-- start --

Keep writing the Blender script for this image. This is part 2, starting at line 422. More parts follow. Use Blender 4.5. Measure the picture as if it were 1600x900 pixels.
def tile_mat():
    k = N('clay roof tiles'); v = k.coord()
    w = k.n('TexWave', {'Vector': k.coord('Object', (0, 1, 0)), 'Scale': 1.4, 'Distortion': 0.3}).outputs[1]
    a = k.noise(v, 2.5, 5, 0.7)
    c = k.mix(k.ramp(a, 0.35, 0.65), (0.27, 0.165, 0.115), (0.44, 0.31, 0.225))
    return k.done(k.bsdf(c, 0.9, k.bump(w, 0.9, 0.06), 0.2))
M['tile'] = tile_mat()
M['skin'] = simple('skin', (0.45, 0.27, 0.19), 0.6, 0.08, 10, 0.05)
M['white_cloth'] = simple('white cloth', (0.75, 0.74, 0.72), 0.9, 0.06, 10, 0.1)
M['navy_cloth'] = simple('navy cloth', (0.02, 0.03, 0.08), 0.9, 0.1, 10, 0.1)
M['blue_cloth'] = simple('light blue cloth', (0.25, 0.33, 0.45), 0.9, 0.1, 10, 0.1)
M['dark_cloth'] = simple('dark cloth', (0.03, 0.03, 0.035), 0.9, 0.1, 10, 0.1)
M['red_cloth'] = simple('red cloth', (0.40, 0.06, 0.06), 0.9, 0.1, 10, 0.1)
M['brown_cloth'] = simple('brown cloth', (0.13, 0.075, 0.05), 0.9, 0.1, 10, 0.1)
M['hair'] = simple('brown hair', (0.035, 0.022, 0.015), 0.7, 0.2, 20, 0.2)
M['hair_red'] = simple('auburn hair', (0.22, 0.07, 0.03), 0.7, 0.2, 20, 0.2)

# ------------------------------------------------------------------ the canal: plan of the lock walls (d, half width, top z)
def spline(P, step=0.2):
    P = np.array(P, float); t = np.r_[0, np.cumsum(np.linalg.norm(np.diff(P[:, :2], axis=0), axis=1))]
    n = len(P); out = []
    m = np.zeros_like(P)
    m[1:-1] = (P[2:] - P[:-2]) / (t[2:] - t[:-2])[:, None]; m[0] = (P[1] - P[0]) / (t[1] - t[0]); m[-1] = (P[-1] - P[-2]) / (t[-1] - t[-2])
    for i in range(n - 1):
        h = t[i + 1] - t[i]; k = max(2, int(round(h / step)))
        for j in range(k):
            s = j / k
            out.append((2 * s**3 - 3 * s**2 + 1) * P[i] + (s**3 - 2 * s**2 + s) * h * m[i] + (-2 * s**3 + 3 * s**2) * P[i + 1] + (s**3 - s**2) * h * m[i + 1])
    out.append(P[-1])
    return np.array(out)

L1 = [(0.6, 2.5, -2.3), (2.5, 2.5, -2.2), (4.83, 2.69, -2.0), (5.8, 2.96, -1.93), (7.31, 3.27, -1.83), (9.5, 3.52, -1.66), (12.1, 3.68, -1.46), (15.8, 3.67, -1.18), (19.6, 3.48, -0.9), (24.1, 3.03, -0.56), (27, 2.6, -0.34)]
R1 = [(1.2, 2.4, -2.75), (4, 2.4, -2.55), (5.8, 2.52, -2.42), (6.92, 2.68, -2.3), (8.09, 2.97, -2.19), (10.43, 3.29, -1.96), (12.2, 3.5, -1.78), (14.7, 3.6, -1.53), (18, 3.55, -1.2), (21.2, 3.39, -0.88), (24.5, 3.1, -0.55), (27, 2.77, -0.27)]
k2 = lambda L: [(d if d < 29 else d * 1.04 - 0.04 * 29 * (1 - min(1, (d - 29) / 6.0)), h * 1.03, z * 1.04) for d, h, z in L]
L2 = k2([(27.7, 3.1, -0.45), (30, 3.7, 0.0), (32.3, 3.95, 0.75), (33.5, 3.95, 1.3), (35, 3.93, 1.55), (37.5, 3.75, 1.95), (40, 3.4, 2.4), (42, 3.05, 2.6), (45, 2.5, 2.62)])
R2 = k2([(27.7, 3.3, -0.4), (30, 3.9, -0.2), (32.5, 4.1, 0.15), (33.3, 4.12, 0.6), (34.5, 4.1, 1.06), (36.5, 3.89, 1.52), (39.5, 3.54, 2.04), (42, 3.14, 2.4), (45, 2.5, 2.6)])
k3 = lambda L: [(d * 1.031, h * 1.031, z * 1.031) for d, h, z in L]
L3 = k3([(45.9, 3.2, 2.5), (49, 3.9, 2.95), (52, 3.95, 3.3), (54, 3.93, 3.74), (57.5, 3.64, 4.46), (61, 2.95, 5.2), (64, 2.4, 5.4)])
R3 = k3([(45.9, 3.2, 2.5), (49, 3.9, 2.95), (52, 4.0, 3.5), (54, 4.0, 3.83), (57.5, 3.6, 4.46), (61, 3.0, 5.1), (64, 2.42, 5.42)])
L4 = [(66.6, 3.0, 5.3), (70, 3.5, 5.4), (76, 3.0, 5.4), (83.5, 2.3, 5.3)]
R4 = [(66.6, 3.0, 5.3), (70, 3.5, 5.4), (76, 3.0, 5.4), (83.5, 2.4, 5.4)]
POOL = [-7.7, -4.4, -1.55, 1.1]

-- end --

● **TO BE DONE**
What is needed is an exact copy of the lines from the start of the listing through the line where "M['hair_red'] = simple('auburn" sits, please, both end lines included and nothing more.

● **WORKED ANSWER**
Keep writing the Blender script for this image. This is part 2, starting at line 422. More parts follow. Use Blender 4.5. Measure the picture as if it were 1600x900 pixels.
def tile_mat():
    k = N('clay roof tiles'); v = k.coord()
    w = k.n('TexWave', {'Vector': k.coord('Object', (0, 1, 0)), 'Scale': 1.4, 'Distortion': 0.3}).outputs[1]
    a = k.noise(v, 2.5, 5, 0.7)
    c = k.mix(k.ramp(a, 0.35, 0.65), (0.27, 0.165, 0.115), (0.44, 0.31, 0.225))
    return k.done(k.bsdf(c, 0.9, k.bump(w, 0.9, 0.06), 0.2))
M['tile'] = tile_mat()
M['skin'] = simple('skin', (0.45, 0.27, 0.19), 0.6, 0.08, 10, 0.05)
M['white_cloth'] = simple('white cloth', (0.75, 0.74, 0.72), 0.9, 0.06, 10, 0.1)
M['navy_cloth'] = simple('navy cloth', (0.02, 0.03, 0.08), 0.9, 0.1, 10, 0.1)
M['blue_cloth'] = simple('light blue cloth', (0.25, 0.33, 0.45), 0.9, 0.1, 10, 0.1)
M['dark_cloth'] = simple('dark cloth', (0.03, 0.03, 0.035), 0.9, 0.1, 10, 0.1)
M['red_cloth'] = simple('red cloth', (0.40, 0.06, 0.06), 0.9, 0.1, 10, 0.1)
M['brown_cloth'] = simple('brown cloth', (0.13, 0.075, 0.05), 0.9, 0.1, 10, 0.1)
M['hair'] = simple('brown hair', (0.035, 0.022, 0.015), 0.7, 0.2, 20, 0.2)
M['hair_red'] = simple('auburn hair', (0.22, 0.07, 0.03), 0.7, 0.2, 20, 0.2)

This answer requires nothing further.